The kinetics of the 1,3-butadiene + ȮH reactions and its impact on combustion kinetic model predictions have been investigated in this work. Geometries and vibrational frequencies for all stationary points were determined at the BH&HLYP/6–311++G(d,p) level of theory, accounting explicitly for the degeneration of torsional motions into hindered rotors. Electronic energies for all stationary points on the related potential energy surface were calculated at the ROCCSD(T)/CBS and G4 levels of theory. Hydroxyl radical addition to the 1,3-butadiene terminal carbon forming allylic hydroxyl radical is the dominant addition entrance channel, while CH2CHCHO+ĊH3 and allyl radical + formaldehyde are the main bimolecular products.

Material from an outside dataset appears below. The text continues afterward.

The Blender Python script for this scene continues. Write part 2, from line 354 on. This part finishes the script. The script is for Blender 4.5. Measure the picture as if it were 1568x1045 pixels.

A three-membered ring intermediate (IT7) is found to be important in merging pathways originated from terminal and central addition reactions. Pressure and temperature dependent rate constants for ȮH radical addition to 1,3-butadiene are determined integrating the Master Equation on the investigated potential energy surface. Variational transition state theory was used to determine rate constants for the terminal and central addition entrance channels, finding a good agreement with previous experimental measurements. Hydrogen atom abstraction reactions by ȮH radicals from 1,3-butadiene have also been investigated in this work. Rate constants of the important reactions and thermochemistry data for key species calculated in this work were incorporated into AramcoMech3.0 to investigate their influence on the prediction of the reactivity active during 1,3-butadiene oxidation.